A Venezuelan national submitted an official complaint on Thursday against the U.S. government for deporting him to El Salvador’s most infamous prison, launching a legal approach that could be mirrored by others who claim they were wrongly labeled as gang members by President Donald Trump’s administration.
Neiyerver Adrián Leon Rengel, 27, filed what it called an administrative complaint with the U.S. Department of Homeland Security, contending that federal employees wrongfully removed him from the United States without cause or due process.
Rengel’s complaint, which seeks $1.3 million in monetary damages, is not a lawsuit brought in a court but rather an action filed with the government alleging a violation of law. It is the first of its kind brought by one of the 252 Venezuelan men who were deported by the Trump administration to El Salvador in March.
He invoked the Federal Tort Claims Act, a U.S. law that allows people to sue the U.S. government for wrongful acts committed by federal employees acting within the scope of their employment. Under that law, a complaint must be filed with the appropriate agency before a lawsuit can be brought.
The government now has six months to investigate and respond to Rengel’s complaint. If it denies his claim or fails to respond in that time period, Rengel could then sue in federal court.
Deportation Of Alleged Gang Members
The Republican president, who campaigned in last year’s election on a pledge of mass deportations, in March invoked a 1798 statute called the Alien Enemies Act as part of an effort to quickly deport alleged Venezuelan gang members to El Salvador.
The law authorizes the president to deport, detain or place restrictions on individuals whose primary allegiance is to a foreign power and who might pose a national security risk in wartime. The U.S. government last invoked the Alien Enemies Act, which historically has been employed only during wartime, during World War Two to intern and deport people of Japanese, German and Italian descent.
The Venezuelan deportees were held incommunicado in El Salvador’s maximum security CECOT prison until they were returned to Venezuela last week as part of a prisoner swap between the United States and Venezuela.
‘Wrongly Accused’
Family and friends of some of them said the deportees were not gang members and were wrongly accused based on tattoos, hand gestures and clothing. Venezuelan government officials and deportees have said they were tortured in prison.
Rengel’s lawyers said in the complaint that, because of his tattoos, DHS employees detained him in the parking lot of his apartment in Irving, Texas, and falsely accused him of membership in the Venezuelan Tren de Aragua gang.

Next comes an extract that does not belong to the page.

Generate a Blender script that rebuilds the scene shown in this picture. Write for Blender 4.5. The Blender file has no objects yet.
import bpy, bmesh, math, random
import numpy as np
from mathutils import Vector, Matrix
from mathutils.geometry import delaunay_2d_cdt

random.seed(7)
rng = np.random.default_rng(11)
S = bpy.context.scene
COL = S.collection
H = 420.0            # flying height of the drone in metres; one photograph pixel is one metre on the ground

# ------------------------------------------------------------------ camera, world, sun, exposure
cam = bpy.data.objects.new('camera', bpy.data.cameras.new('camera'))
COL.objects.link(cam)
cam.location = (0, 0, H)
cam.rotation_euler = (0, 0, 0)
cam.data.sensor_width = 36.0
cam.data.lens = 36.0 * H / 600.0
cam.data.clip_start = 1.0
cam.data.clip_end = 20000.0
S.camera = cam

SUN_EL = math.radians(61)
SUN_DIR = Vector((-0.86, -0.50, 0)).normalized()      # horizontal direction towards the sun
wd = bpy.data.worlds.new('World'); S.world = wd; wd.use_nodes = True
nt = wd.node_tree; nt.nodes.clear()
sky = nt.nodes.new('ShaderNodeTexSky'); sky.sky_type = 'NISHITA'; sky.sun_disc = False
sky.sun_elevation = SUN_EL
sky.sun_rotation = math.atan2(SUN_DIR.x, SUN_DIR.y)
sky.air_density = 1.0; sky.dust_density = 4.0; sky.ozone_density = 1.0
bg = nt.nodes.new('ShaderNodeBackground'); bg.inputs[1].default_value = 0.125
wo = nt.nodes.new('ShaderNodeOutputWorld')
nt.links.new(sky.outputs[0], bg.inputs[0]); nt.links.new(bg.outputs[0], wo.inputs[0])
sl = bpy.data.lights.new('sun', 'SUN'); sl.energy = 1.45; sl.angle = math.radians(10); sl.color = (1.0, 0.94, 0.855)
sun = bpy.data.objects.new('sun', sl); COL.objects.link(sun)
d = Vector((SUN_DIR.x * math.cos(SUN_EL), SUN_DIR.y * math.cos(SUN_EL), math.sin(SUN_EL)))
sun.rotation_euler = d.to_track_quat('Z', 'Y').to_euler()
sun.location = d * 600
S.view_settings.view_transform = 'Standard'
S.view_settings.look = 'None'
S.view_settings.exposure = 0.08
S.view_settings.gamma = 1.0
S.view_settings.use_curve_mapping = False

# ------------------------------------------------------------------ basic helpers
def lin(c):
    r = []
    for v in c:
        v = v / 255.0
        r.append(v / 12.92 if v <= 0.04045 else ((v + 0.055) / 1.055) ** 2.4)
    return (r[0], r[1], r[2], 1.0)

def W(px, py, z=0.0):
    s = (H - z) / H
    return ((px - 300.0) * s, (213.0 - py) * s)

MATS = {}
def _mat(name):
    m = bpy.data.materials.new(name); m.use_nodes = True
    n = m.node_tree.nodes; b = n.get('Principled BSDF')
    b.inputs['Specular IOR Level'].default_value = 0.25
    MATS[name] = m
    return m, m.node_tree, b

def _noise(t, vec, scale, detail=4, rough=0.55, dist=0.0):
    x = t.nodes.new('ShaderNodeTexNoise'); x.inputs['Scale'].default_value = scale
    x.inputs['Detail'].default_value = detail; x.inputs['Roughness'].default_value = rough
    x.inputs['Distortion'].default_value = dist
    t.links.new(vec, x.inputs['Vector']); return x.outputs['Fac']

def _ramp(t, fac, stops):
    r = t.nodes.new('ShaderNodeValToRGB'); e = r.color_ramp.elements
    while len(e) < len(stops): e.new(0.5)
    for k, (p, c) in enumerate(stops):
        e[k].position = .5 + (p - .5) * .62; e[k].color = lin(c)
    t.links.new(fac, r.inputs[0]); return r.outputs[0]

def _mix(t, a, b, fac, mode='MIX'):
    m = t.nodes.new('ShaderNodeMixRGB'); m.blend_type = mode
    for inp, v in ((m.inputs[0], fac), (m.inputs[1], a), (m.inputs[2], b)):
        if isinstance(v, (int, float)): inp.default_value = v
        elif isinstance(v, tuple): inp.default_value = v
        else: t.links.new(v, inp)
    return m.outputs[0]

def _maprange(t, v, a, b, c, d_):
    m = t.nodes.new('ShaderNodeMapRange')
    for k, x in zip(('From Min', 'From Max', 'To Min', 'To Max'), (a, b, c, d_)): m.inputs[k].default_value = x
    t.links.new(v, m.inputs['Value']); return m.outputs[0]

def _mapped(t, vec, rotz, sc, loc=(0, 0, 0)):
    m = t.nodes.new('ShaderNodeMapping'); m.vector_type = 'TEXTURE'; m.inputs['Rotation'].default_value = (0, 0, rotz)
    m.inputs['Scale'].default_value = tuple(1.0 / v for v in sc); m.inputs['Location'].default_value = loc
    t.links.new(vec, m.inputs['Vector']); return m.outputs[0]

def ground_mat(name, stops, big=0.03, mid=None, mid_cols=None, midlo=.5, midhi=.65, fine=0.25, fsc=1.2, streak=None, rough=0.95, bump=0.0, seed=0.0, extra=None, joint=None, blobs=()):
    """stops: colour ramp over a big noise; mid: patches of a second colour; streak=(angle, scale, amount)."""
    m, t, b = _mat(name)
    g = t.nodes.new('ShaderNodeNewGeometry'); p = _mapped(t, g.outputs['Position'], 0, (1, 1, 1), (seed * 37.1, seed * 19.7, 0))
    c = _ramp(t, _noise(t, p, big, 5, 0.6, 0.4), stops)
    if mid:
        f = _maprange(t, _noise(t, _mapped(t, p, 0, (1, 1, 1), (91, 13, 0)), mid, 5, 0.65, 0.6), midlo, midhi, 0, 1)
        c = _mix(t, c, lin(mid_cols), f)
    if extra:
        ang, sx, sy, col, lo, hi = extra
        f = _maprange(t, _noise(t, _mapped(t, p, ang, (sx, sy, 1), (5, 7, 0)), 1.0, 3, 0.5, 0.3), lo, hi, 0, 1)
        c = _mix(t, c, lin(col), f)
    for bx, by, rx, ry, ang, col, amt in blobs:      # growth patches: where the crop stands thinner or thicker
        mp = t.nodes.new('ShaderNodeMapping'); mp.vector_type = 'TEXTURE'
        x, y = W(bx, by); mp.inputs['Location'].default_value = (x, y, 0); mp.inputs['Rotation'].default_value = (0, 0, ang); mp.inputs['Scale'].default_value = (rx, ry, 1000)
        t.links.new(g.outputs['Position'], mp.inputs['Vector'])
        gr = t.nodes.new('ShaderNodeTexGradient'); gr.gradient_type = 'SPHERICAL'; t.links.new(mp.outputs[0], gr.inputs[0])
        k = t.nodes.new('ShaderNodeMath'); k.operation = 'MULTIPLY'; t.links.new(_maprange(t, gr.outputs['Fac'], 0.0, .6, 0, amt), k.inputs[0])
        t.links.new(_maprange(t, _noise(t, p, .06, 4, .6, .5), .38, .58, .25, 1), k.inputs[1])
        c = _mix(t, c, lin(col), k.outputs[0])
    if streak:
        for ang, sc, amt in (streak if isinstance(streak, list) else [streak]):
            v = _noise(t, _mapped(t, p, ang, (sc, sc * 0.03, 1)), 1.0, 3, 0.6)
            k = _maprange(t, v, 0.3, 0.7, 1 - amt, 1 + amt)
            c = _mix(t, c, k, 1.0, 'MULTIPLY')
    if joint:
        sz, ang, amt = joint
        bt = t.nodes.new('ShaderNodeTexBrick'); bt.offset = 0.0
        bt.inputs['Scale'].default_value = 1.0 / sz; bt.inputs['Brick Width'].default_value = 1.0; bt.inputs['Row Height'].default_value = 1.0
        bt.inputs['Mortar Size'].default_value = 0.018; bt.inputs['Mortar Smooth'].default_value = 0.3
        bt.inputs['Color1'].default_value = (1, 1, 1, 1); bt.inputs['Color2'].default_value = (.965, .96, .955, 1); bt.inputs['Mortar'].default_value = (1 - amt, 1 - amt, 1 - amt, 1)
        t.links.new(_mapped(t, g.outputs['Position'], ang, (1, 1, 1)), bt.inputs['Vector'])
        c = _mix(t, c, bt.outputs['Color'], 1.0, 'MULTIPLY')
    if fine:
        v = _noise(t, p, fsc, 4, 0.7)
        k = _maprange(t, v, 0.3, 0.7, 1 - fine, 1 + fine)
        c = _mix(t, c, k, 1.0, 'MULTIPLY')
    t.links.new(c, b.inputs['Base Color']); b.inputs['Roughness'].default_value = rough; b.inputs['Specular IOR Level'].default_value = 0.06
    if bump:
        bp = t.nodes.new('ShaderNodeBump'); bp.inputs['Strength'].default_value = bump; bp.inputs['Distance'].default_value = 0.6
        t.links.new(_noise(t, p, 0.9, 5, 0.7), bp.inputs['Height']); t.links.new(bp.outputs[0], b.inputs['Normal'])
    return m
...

Department of Homeland Security spokesperson Tricia McLaughlin in a statement on Thursday reiterated the U.S. government’s claim that Rengel was associated with Tren de Aragua and said he was “deemed a public safety threat.” McLaughlin said Trump and Homeland Security Secretary Kristi Noem “will not allow foreign terrorist enemies to operate in our country and endanger Americans.”
Rengel alleged that, after moving him to a detention center, DHS employees lied to him, telling him he was being sent to Venezuela.
“Instead, for more than four months, Rengel languished in El Salvador – which is not his country of origin and a place where he has no ties – where he suffered physical, verbal and psychological abuse,” the complaint said.